Turn on camera, measure in microseconds/div. Make the iPhone record video, then test each pin of the connector.
If the signal is not changing rapidly, then it's probably a power pin or GND pin. GND can easily be found by measuring the resistance between the pin connectors and a GND plane. Similar technique for power.
4-Wire CS/SCK/MISO/MOSI should also be fairly easy to find. First look for the ("slow") clock signal; then look for the CS, which would be the signal that go low right before the clock starts; then look for the signals that changes while CS is low and SCK is being changed.
I2C should be easy to recognize as well. The SCL is slow, and the SDA changes only when SCL is changed.
On the camera for the back of the iPhone, there are a bunch of extra connectors; I think those are for the flash. So those would probably also be easy to recognize (ohming them might work, since the LED gives away a lot of hints).
As I expect the MIPI to use differential ("balanced") data signals (eg. a positive and a negative for each data signal / clock signal), a logic analyzer would probably be a good tool for finding out which signals are paired. Somehow I would expect those in a logic layout on the physical connector.
Note: Even though those low-cost analyzers might not be able to capture more than 12 or 16 MHz, they would still be able to detect differential signals.

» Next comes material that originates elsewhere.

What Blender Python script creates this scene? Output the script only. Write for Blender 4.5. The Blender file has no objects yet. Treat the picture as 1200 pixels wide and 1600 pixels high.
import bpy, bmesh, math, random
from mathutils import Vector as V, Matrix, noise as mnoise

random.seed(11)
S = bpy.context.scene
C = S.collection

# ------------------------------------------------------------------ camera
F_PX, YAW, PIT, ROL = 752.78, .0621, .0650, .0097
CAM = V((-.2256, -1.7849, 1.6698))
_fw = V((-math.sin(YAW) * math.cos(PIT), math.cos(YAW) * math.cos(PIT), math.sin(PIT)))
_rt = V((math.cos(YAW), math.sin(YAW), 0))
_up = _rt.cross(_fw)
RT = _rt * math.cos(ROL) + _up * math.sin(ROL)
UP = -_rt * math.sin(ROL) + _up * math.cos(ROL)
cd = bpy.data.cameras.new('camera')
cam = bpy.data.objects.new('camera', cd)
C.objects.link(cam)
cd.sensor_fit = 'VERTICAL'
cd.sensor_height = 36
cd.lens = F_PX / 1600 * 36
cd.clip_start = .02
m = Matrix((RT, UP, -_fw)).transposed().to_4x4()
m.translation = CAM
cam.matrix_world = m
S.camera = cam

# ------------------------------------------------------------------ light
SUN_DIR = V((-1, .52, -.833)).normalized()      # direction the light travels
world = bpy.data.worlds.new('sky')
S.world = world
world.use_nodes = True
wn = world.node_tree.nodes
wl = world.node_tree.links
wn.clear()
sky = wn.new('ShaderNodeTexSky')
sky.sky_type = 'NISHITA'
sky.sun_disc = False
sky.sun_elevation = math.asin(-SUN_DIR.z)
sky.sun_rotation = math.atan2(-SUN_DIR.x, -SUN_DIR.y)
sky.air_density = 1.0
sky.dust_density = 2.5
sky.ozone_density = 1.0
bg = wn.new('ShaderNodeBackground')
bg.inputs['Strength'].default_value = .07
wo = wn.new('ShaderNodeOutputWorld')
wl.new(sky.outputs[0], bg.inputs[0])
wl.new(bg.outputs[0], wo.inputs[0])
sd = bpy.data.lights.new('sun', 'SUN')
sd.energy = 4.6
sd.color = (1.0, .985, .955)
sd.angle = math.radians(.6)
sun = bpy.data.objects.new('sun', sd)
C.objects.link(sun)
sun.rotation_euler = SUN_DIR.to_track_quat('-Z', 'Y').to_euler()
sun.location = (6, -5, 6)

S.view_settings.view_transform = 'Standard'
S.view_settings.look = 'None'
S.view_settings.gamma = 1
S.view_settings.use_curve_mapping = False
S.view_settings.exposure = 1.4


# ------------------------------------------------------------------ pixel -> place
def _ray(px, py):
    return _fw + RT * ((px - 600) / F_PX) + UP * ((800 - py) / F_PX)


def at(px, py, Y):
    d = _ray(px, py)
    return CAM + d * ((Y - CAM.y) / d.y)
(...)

I appears that the camera is actually a Sony IMX145.
Quote from System Plus Consulting:
"This camera module integrates a 1.4µm pixel CMOS Image Sensor (CIS) ref. IMX145 from Sony."
That means it can be expected to be a CIS camera.

Here's some informatio on the IMX222/236/238. It's particularly interesting that they use I2C, 4-wire and LVDS.

According to ChipWorks, the camera inside a Samsung Galaxy SIII is also using Sony IMX145; quote:
"The device also features the Sony IMX145 is an 8-megapixel, 1.4 um pixel pitch, back illuminated CMOS image sensor. Sony designs and manufactures this image sensor, which the Apple iPhone 4S also boasts."

This information might be useful, in case someone already knows about the IMX145.


Unfortunately, I had no luck in getting pinouts from the manufacturers through the people who sell the cameras.